為替の世界でSA-CCRの影響が大きく騒がれたのが、3年ほど前だった。米系がSA-CCRの先行適用を始めた際に大手行が資本コストをプライシングに入れ始め、一時的に為替マーケットの流動性が低下した。ただし、その後その影響が長く続くことはなく、最近ではあの時ほど大きな話題にはなっていない。

ただし、Basel III End Gameを控え、各行とも資本コストを気にする動きが出てきているという報道が多くなってきた。当時もSA-CCRで資本コストがかさむようになると、クリアリングへの移行が進むのではないかという話があったが、現実にはあまり大きな動きはなかったが、今回こそはという報道も見られる。

そもそも証拠金規制において現物決済為替と通貨スワップの元本交換部分についてIM規制がかからなかったことが、為替の世界でクリアリングが進まなかった最大の原因である。もし為替取引にIM規制がかかっていれば、今頃ほとんどの取引がクリアリングされていたことだろう。しかし、資本コストの制約が大きくなってくると、またクリアリングへの移行を検討するところが増えてきてもおかしくない。

クリアリングへの移行を後押しする要因としてはMPORの削減、STM、ネッティング効果の3つがある。MPORはMargin Period of Riskの略で、担保決済をしてから破綻によってポジションをクローズするまでの期間を指す。この間にマーケットが動いて時価変動が起きれば、その分の担保は入ってこない。通常相対取引では10日をフロアとしてマージンコールの頻度が週次だったりすると、これに調整が加えられる。

取引数が5000を超えたり、流動性の低い取引がネッティングセットに含まれている場合は、このMPORは20日に延びる。こうしたMPORの長い取引については、CCPに移行することによって、MPORが10日まで削減でき、資本賦課を減らすことができる。

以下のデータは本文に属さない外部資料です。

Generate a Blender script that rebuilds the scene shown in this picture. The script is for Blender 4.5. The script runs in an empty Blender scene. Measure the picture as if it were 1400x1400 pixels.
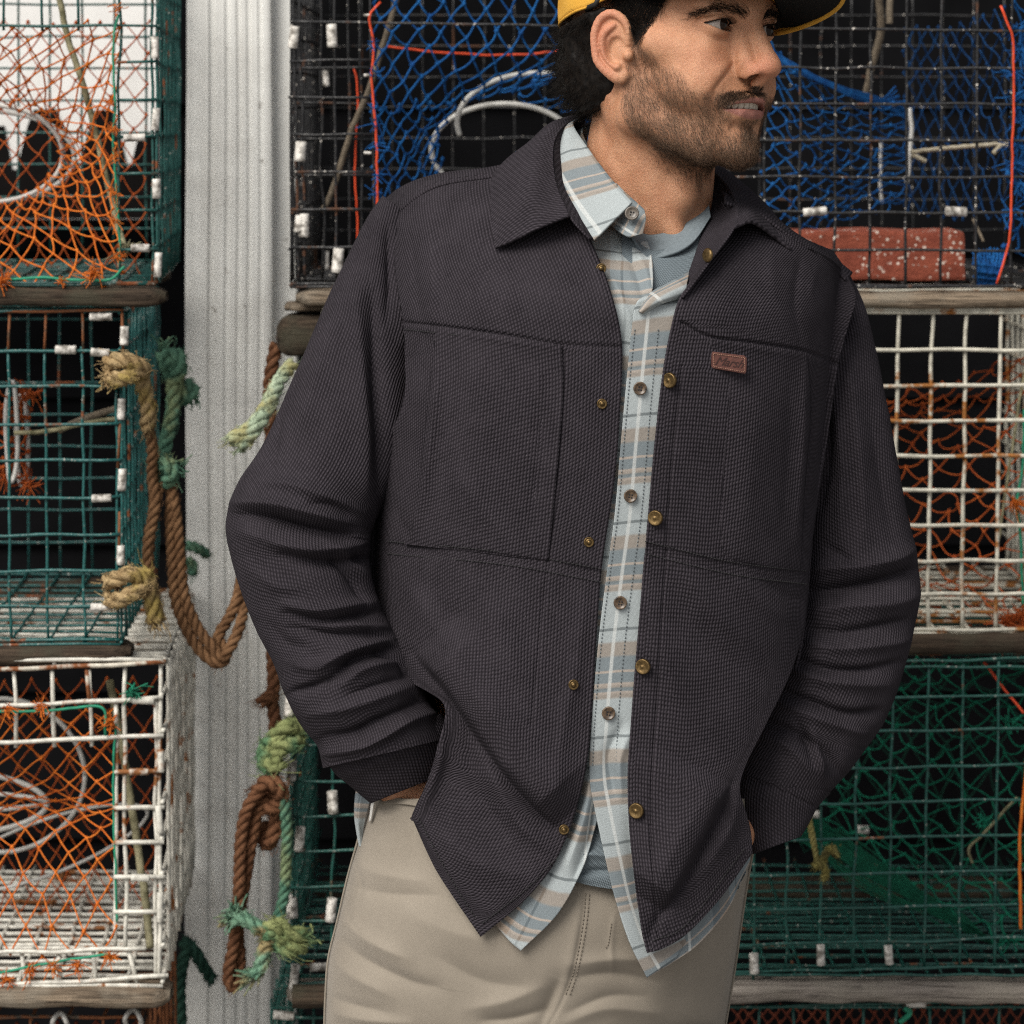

これとSTMの組み合わせで資本が半分まで削減できるという記事もあった。

そして、CEMでは限定的だったネッティング効果が認められるようになるので、全体で90%もの資本賦課の削減が可能になることがあるとも言われている。ただし、この削減効果は大手行にはメリットが大きいが、バイサイドの投資家には直接のメリットは少ない。ただし、銀行がプライシングに織り込む資本コストが少なくなるので、間接的にプライシング面での恩恵を受ける。

ここで注目されているのがLCHのSmart Clearingだ。これは、相対取引とCCPで清算された為替取引全体を分析し、資本コストが最小になるように最適化プログラムを走らせるというものである。CCPに移行するかどうかは、資本コストの削減幅と、CCPに移すことによる追加の担保コストを天秤にかけることになるが、これを常に最適化するようにCCPにおける取引量を調整できる。

特にすでにNDFの取引がある市場参加者にとっては更にメリットが大きくなる。Basel IIIの最終化の影響が明らかになってくるのが今年の夏ごろになるだろうが、そのあたりから、今度こそ為替取引のCCPへの移行が本格化するかもしれない。